As it happened, on the same day the Tata Group-owned Air India announced orders for 470 aircraft from American manufacturer Boeing and French manufacturer Airbus, Indian Income Tax authorities dropped by at the offices of the BBC. Just as Prime Minister Narendra Modi spoke about deepening strategic partnerships with the U.S. and France, BJP functionaries, including Union ministers, accused the BBC of running an anti-India agenda with the support of Opposition parties. Mr. Modi had French President Emmanuel Macron on a video call, and U.S. President Joe Biden on an audio call to celebrate the aircraft deal, while U.K. Prime Minister Rishi Sunak, whose country is also a beneficiary of the deal in which Rolls-Royce will be making the engines for Airbus aircraft, tweeted out his ebullience.
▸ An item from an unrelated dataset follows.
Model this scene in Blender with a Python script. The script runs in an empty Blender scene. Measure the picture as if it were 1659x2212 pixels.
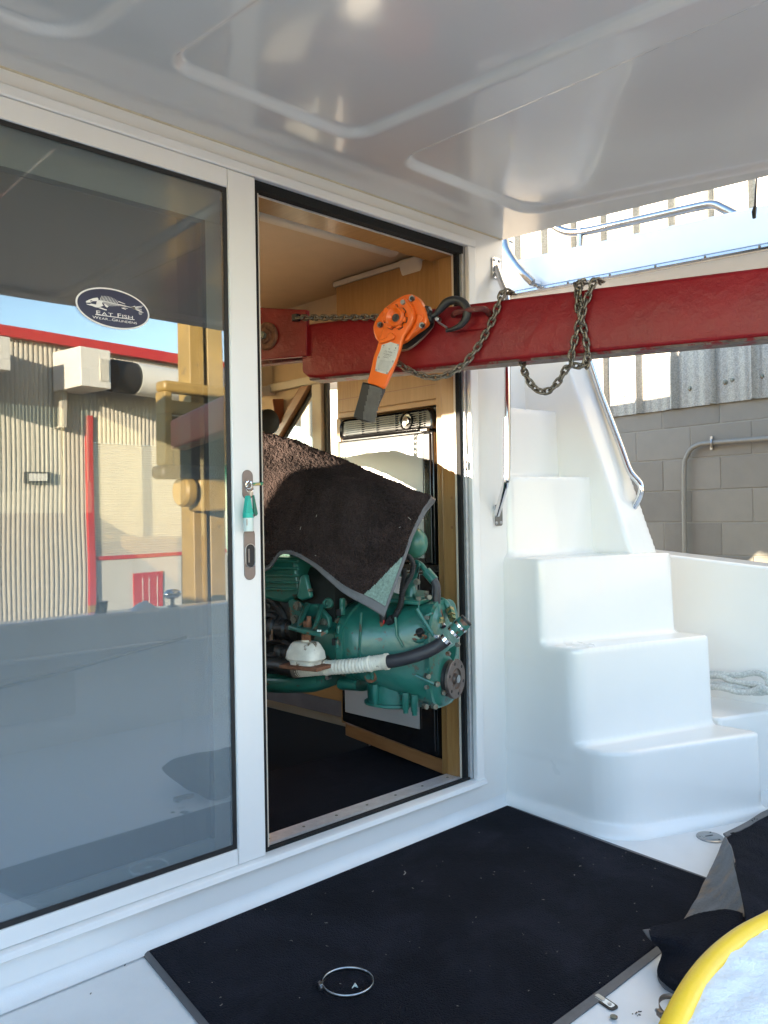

All this taken together reflects the terms of engagement that Mr. Modi wants to set with the West — a “Hindutva strategic doctrine” for India’s engagement with the world.

Mr. Modi has repeatedly referred to three Ds – Democracy, Demand, and Demography – as factors that make India an attractive place for the West to engage and do business with. When Mr. Modi began talking about 3D in 2014, the U.S. was happily doing business with China. In the years that followed, U.S. relations with China nosedived, and Russia invaded Ukraine. The Biden administration now wants to frame international politics as a fundamental ideological cleft between democracy and autocracy.